In the customary argument-counterargument of amici filings, the state and the STOs clearly emerged with a numerical advantage — 17 on their side, compared to three in favor of the taxpayers.  It is in the amici filings in favor of the Arizona program that the Justices will find the boldest suggestions for re-thinking prevailing constitutional doctrine to govern the outcome of government programs that aid religious institutions.
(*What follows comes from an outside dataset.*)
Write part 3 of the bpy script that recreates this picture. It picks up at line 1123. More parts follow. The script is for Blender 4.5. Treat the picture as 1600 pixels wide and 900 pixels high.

The boldest argument at least casts doubt on a doctrine that is usually traced to the work in this field by retired Justice Sandra Day O’Connor — that is, the view that the Constitution forbids the government to engage in a program that sends the message to a “reasonable observer” of official “endorsement” of a particular faith or faith practice.   If that concept is retained, the Becket Fund for Religious Liberty suggested, it at least should have no bearing on any government program that it involved funding.  The test, according to that brief, depends upon the concept that a program that provides aid to religion sends a “single message” of “endorsement,” which is never true of a funding program.  The test can only make sense, it added, if applied to a government program that involves some “expressive action.”

The Court is also urged by the Association of Christian Schools and Liberty Counsel, two conservative advocacy groups, to abandon the doctrine that a government program is constitutionally flawed if public aid flows to a “pervasively sectarian” institution.  “A plurality of this Court,” the brief said, “has said [this doctrine] should be buried as a tarnished relic of a bygone era.”

Some 13 states also join in supporting Arizona.

On the side of the taxpayers are a host of liberal religious organizations, an array of humanist or secularist groups, and several education advocacy organizations that expressed concern that programs like Arizona’s will harm public education in the state by “siphon[ing] off a growing amount of state tax revenue, bolstering the funding for — and driving up the tuition of — private schools, at the same time that Arizona cuts funding for its public schools.”

Analysis

The Court has several times hinted that state taxpayers have “standing” to bring lawsuits based solely on their status as taxpayers, but it has never explicitly ruled that they do.  This will be the first challenge for the Court as it confronts the Arizona program, partly because that is a question of jurisdiction; if there is no one with “standing” to sue, there is no case, constitutionally.  But that also will be the first challenge because the Court has been growing increasingly skeptical of “standing” doctrine, edging steadily toward reducing the options to sue in federal court.

The Court’s Hein decision suggested strongly that a majority of the Court may be, in fact, deeply skeptical of taxpayer “standing” when public programs that aid religious organizations are being challenged.  That leaning may well have increased with the growing conservatism of the current majority on the Court.

If the Court, in examining the merits of the Arizona program, were to find itself deeply divided, then the “standing” question would loom as a strong alternative, denying that status to state taxpayers and thus ending the case without a decision on the constitutional question.  The merits question is not an easy one because, for all of the attempt to fit the Arizona program precisely into the parameters of the Cleveland program in Zelman, there are distinct differences, at least in emphasis.

The challengers have made strenuous effort to cast the program as one that involves government spending — period.  That may be something of an exaggeration, but it is not entirely implausible.  On the other hand, the defenders of the program  have insisted that the program is nothing more than a scheme of private choice piled on private choice.  Those are stark alternatives, and choosing either would be a definite way to decide the merits, but the Justices may well not see the alternatives as vividly as the advocates do.